Its revised target price for Inari is RM2.10 a share, pegged to 25 times the 2026 PE ratio (excluding interest income), plus RM2.2bil net cash.

Inari closed unchanged at RM1.71 yesterday. The key downside risks cited in its call are higher-than-expected tariff rates leading to a sharper decline in smartphone unit sales.

Inari derives around 60% of its revenue from the RF segment, with Customer B as its key client.

There is no direct impact from US tariffs as these RF chips are ultimately bound for Electronics Manufacturing Services plants in China and India for the final assembly of a leading US smartphone brand.

There is also no direct tariff impact for Inari’s optoelectronics segment (~30% of revenue), aside from a softer end market caused by a slowdown in the global market economy.

Inari’s optoelectronics division mainly serves the data communication, automotive, and industrial markets.

For now, the worst-case scenario (very punitive tariff rates on China) has been averted given the temporary exemptions on smartphones, providing perhaps one to two months of reprieve before any potential tariffs under Section 232 hit.

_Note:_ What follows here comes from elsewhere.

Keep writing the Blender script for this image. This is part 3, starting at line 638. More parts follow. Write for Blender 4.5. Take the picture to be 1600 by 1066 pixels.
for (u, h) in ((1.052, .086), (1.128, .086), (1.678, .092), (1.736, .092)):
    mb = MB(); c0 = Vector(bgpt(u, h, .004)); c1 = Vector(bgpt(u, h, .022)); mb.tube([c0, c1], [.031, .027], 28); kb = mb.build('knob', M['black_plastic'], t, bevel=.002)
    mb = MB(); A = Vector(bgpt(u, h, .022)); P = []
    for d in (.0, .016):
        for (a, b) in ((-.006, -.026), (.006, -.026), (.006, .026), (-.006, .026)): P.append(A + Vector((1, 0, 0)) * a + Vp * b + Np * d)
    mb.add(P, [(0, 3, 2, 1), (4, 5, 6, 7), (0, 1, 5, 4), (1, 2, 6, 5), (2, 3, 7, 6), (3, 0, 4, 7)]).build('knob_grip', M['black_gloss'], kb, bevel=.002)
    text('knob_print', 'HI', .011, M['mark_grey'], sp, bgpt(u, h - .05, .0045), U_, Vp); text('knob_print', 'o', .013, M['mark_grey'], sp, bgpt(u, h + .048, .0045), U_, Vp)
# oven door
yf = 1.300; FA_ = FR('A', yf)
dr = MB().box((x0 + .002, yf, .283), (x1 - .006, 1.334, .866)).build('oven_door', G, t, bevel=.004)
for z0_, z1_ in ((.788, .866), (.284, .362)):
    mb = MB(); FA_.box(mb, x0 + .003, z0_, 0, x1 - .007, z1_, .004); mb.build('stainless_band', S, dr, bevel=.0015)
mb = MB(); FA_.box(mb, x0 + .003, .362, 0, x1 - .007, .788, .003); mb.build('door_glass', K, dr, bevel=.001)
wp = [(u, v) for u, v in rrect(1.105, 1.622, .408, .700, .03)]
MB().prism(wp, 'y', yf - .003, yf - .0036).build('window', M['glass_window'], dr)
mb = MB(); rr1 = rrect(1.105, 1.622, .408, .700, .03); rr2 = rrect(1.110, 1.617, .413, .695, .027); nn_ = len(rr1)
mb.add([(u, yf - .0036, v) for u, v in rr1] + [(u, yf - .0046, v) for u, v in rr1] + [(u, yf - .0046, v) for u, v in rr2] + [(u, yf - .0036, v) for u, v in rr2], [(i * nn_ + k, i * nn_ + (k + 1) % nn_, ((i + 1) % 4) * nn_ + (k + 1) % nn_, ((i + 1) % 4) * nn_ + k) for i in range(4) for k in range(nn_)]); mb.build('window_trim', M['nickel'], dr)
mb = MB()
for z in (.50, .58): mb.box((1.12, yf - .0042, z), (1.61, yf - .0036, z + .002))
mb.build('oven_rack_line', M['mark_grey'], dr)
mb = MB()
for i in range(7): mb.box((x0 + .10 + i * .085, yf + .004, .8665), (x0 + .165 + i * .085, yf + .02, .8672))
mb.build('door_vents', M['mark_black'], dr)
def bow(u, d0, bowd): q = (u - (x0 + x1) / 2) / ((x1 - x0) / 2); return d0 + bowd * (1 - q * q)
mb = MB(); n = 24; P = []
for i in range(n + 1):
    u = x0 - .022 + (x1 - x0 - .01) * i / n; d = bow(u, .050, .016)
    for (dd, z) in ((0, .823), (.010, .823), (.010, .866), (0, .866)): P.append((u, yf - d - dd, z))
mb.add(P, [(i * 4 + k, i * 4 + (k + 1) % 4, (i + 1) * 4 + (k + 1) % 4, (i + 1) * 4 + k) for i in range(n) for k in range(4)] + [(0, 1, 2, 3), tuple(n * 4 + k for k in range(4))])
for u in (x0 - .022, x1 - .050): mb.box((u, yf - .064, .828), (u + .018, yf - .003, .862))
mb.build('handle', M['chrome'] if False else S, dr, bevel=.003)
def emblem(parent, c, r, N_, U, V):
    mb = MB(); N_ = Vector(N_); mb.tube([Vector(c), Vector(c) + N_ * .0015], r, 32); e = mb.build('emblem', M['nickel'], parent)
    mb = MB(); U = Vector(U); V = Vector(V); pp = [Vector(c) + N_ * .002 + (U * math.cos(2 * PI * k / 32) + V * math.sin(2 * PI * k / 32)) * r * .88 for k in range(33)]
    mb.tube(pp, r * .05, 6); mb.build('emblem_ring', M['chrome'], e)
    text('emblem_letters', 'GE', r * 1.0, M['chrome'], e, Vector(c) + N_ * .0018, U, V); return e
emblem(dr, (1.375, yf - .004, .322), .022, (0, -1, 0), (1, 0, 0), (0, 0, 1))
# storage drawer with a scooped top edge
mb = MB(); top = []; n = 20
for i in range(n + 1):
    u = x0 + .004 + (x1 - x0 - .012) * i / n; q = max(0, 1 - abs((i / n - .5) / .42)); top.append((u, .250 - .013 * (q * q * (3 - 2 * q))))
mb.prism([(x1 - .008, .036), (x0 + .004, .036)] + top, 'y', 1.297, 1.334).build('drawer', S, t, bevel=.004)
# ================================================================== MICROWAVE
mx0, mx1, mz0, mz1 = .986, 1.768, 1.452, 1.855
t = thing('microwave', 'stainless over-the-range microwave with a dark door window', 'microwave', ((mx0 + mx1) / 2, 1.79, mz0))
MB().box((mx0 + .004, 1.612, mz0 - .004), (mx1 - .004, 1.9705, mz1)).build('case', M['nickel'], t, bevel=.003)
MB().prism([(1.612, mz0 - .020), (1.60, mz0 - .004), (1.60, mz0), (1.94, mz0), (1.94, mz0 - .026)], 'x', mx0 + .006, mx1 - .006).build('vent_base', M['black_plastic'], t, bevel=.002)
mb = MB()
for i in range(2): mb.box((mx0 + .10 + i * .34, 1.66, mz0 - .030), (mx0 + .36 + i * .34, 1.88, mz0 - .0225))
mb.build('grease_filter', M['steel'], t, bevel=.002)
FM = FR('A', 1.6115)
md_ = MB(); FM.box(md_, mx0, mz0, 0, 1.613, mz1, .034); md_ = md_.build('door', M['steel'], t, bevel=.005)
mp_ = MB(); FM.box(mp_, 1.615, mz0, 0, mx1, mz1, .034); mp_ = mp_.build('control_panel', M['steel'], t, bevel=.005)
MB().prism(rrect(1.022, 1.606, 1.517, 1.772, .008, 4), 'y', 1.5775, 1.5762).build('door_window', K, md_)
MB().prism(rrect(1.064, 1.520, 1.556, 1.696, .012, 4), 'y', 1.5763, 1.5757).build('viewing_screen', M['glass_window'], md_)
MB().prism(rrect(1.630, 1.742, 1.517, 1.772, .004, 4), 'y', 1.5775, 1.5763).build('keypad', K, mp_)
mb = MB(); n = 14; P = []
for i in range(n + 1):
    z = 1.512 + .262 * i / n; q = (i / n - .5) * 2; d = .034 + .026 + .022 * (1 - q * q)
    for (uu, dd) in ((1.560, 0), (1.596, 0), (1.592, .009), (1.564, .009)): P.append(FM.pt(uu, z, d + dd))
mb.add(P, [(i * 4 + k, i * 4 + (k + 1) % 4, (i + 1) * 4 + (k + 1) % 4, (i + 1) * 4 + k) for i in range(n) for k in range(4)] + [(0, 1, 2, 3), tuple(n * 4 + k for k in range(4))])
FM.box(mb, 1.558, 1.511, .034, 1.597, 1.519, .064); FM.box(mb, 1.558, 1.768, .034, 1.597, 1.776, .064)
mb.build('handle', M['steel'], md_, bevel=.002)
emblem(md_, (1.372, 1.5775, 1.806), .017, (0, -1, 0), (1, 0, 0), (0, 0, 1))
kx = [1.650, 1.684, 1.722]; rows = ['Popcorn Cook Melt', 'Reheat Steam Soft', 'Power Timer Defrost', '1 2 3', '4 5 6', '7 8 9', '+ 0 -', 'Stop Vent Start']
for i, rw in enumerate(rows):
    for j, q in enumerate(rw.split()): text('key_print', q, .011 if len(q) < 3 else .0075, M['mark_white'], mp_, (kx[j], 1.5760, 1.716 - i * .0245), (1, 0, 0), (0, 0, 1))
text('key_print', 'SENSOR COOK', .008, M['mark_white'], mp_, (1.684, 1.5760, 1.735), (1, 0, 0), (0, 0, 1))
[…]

This brings some near-term relief to the supply chain, even though a 20% fentanyl-related tariff on Chinese imports still stands.

Its base case scenario assumes that eventual tariffs on chips and electronics will be imposed under Section 232 (likely to be 25%), which could drive a 12% to 13% increase in smartphone retail prices in the United States if tariff costs are fully passed on to the consumer.